Viola Frey: A Lasting Legacy

by Kenneth R. Trapp



Frey's other figurative sculpture varies in scale from small non-bricolage pieces to life-size figures to monumental sculptures measuring eight to ten feet. Frey's figures are, in general, mask-like generic types. Although these sculptures have been referred to as Everyman, the archetype that represents humanity, they are in fact specific to race and gender. The facial features of Frey's figures are, for the most part, Caucasian. No doubt Frey believed that it would have been inappropriate for her to address people of color because she was white and her worldview was informed by that fact. A second specificity is seen in Frey's use of costume to identify gender: women in dresses reinforce cultural ideals of femininity and men in suits-cum-uniforms identify the figures not only as males but as corporate types.
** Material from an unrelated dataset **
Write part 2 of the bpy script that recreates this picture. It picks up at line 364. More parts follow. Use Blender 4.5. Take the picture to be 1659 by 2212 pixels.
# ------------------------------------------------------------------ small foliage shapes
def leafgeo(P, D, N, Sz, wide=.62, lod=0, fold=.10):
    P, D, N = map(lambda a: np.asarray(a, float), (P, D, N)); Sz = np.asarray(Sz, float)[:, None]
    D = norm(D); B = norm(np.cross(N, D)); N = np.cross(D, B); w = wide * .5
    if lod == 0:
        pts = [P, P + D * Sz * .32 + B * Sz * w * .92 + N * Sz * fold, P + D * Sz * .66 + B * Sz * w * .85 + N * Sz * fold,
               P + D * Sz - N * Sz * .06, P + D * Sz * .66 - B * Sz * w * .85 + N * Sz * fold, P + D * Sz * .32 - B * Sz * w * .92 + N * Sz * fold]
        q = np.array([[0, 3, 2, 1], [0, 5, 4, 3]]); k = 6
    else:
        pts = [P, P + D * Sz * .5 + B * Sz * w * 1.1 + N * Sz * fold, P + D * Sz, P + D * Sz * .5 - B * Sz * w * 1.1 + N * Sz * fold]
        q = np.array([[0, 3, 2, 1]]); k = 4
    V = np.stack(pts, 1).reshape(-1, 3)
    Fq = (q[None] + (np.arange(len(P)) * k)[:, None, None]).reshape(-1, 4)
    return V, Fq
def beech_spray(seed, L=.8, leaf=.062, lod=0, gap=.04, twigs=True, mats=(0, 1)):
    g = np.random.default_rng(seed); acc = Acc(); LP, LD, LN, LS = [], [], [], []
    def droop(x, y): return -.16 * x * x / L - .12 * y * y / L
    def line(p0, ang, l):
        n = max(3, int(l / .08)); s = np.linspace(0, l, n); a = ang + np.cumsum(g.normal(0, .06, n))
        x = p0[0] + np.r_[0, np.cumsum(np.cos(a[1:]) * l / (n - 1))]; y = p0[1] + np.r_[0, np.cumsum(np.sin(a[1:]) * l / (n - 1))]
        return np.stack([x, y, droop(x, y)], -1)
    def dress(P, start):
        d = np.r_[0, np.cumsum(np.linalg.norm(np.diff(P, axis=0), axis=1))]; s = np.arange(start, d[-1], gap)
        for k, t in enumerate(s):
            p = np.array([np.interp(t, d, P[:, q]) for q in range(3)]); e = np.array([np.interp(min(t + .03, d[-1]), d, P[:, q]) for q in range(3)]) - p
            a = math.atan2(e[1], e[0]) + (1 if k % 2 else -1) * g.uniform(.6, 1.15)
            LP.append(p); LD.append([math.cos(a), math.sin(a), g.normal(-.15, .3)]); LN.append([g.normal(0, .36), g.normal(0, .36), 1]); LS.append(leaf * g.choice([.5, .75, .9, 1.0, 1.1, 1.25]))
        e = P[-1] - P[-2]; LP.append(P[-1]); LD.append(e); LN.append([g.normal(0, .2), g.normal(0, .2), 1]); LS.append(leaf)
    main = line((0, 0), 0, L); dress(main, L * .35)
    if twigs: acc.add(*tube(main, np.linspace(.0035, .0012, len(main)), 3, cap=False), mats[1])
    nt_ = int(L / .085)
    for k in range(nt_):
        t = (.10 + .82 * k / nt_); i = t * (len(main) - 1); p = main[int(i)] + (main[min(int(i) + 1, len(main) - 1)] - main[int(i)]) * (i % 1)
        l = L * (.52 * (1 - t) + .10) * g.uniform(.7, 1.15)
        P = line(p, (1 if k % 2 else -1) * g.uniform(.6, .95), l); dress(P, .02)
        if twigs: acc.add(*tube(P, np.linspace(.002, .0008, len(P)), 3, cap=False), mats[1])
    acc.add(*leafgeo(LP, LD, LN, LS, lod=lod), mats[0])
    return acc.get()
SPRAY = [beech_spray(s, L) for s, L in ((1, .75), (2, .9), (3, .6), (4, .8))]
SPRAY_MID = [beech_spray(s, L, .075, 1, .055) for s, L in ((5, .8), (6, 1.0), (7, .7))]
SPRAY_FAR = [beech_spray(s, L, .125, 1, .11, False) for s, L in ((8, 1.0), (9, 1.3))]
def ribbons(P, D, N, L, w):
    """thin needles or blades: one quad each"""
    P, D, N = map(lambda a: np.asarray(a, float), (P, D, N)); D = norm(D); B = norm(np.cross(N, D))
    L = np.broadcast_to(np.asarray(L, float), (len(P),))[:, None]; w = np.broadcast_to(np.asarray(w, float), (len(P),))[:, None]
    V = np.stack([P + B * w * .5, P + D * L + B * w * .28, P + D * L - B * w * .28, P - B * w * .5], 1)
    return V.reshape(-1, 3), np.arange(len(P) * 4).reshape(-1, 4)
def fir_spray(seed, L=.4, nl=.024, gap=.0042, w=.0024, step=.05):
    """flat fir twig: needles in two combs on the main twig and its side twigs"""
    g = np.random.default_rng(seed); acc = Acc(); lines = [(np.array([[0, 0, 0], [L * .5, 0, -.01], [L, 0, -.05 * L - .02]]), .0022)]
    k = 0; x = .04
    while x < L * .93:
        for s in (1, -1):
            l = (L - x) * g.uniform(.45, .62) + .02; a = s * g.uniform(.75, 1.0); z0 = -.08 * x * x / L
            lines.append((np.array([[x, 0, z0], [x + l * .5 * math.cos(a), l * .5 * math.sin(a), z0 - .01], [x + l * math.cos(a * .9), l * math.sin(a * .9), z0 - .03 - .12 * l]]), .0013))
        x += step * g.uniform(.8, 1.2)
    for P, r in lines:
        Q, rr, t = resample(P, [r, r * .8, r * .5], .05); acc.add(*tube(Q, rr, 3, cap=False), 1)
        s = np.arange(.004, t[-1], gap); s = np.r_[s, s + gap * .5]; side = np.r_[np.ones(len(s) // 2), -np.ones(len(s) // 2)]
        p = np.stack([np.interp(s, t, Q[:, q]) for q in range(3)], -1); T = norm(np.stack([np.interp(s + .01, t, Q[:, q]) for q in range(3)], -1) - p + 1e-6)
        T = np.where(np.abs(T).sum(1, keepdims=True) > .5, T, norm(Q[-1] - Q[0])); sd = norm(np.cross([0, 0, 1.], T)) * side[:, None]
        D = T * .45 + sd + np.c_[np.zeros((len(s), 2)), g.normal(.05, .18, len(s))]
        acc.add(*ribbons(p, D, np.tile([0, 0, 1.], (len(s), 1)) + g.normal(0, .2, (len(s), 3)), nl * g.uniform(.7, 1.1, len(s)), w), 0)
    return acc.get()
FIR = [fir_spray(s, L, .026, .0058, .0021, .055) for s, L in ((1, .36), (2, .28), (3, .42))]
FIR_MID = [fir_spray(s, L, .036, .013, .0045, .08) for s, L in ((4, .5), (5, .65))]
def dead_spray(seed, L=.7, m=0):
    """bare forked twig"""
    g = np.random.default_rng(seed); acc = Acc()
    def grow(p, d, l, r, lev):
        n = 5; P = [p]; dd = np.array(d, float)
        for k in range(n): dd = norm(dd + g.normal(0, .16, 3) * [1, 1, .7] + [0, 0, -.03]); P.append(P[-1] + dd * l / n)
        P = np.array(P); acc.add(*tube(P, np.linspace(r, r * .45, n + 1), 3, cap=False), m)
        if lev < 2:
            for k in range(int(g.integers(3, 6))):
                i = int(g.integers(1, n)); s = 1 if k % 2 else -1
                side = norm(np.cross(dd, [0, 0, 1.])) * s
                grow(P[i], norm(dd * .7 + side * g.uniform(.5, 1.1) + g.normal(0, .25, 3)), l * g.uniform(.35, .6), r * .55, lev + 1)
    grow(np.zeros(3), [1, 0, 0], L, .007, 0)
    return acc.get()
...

Frey literally built her monumental sculptures. They are feats of ceramic expertise, glaze chemistry, and engineering as much as they are works of art and that fact bore directly on the final aesthetic decisions Frey had to make.

Maintaining the center of gravity was crucial in keeping the figures balanced and stable. Interestingly, the arms and outspread hands of Man Balancing an Urn; Seated Man, Foot Poised on the World; Stubborn Woman, Orange Hands; and Seated White Majestic Woman, are the equivalent of buttresses that support cathedral walls. The large standing figures often have arms and hands close to the body in order to maintain their stability. Projecting arms and hands presented structural problems and for that reason are not prevalent in Frey's work.

In making her monumental pieces, Frey hand built individual sections that weighed forty to fifty pounds, a size and weight she could handle by herself or with an assistant. These sections were then bolted together to create the final form. The vertical and horizontal figures were conceived like three-dimensional puzzles. Because these monumental pieces were labor intensive and took months to make, Frey's working method precluded spontaneity. The colored glazes, however, could be applied spontaneously in an expressionistic manner. The static forms and loosely painted glazes in Frey's personal palette create tensions between surface and mass that are visually dazzling.

Frey's monumental pieces are similar to architecture in that they are to be seen as a whole first before they are understood secondly as discrete parts. And like architecture, these pieces occupy public space, although Frey claimed she wanted them to reside in that uneasy space between the personal and the public. These figures consume space. It is impossible to be near them and not feel uneasy; they loom and intimidate and make the viewer feel small and vulnerable.

Just as the miniaturization of a figure creates an abstract form, so the opposite is true. The very fact that Frey giganticized -- to use her word -- the human form creates an abstract figure that is recognizable as a human being but is known to be unnatural in size. Several writers have noted that Frey's monumental figures are metaphors for power. By titling two of her standing figures, Determined Man and Determined Woman, Frey establishes their mental and emotional body language. Without determination there is no power. For most Americans size and power are intertwined -- size does matter. A discrete motif in the monumental figures shown in this exhibition is the oversized hand. Hands are spread wide as supports, held with palms upright as a gesture of welcome or holding something, or held up at breast level facing each other as a reinforcement of speaking, a personal body language. More noticeable, however, is the bright red-orange color of several hands. While we cannot read Frey's mind to answer why hands and colors are so obvious, it is also true that she has also presented signs and symbols whose meanings are shared commonly in our culture. Red is associated with danger and excitement, a color used to stimulate the senses. By using red to draw attention to the hands of her figures, Frey had made a conscious choice, but whether this was done for aesthetic or personal reasons is unknown. By emphasizing hands in such an obvious way, Frey acknowledged their significance. The human hand, with its opposable thumb, separates Homo sapiens from all other earthly creatures and is a universal symbol of strength, power, protection, and creativity.

A second motif that runs through this exhibition is the vessel seen in three forms: urn, amphora, and vase. Most obvious is the large, unglazed vessel Frey titled White Amphora. This piece is most specific in alluding to classical antiquity and to an implied function -- a burial urn. On a literal level, the urn refers to the history of objects and to the history of clay. Because of its architectonic scale, the White Amphora falls within the recent discourse of the vessel as architecture. Interestingly, White Amphora brings Frey's personal history with ceramics full circle to her beginning work in which she was drawn to Japanese and other ceramic traditions as a vessel maker.